Two Molotov cocktails were thrown at the office of a news magazine which is embroiled in a dispute with Indonesian police over an article about alleged corruption, police said on Tuesday.

The homemade firebombs were thrown at Tempo magazine's Jakarta headquarters before dawn on Tuesday but did not ignite or cause damage, a police spokesman said.

"Two Molotov bombs without wicks were thrown this morning in front of Tempo's office. It happened at around 3:00 am. The bombs didn't explode and nobody was hurt," police spokesman Boy Rafli Amar said.

"We're trying to find the culprits. We suspect two people on a motorcycle threw them."

Police last week threatened to sue Tempo over an article alleging massive corruption among senior police generals accused of amassing millions of dollars in bank accounts from illegal activities.

The threat was not related to the corruption allegations, however, but to the magazine cover art which depicted a police officer with piggy banks. Pigs are considered haram (forbidden) in Islam.

Police were unavailable to comment on reports in the local media on Tuesday, saying they had dropped the threat of legal action.

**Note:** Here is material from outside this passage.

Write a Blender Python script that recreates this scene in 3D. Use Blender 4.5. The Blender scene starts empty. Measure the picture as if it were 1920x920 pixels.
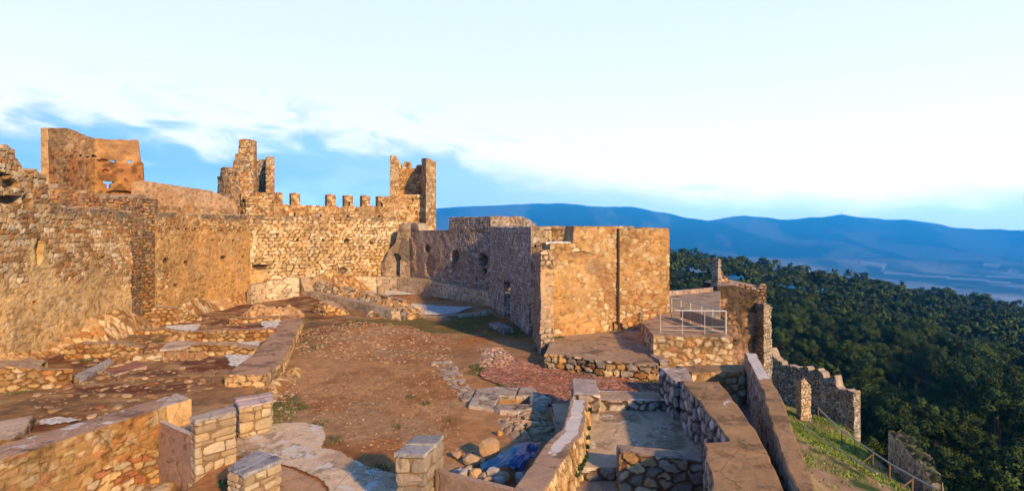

President Susilo Bambang Yudhoyono has demanded a thorough investigation of the corruption allegations after revealing that he had been swamped with text messages from the public appealing for action.

"The issue on the bank accounts which belonged to a number of high ranking police officials has spread widely (among the public)," he said.

"Please take an action," he told the police.

"If anyone broke the law, they must be punished. Otherwise, explain that to the public."

Anti-corruption and human rights activists however questioned how the police, widely considered one of the most corrupt institutions in the country, could be trusted to investigate graft allegations against top officers.

Yudhoyono himself admits the force is part of a "court mafia" including prosecutors and crooked judges who run the mainly Muslim country's judicial system in favour of powerful interests.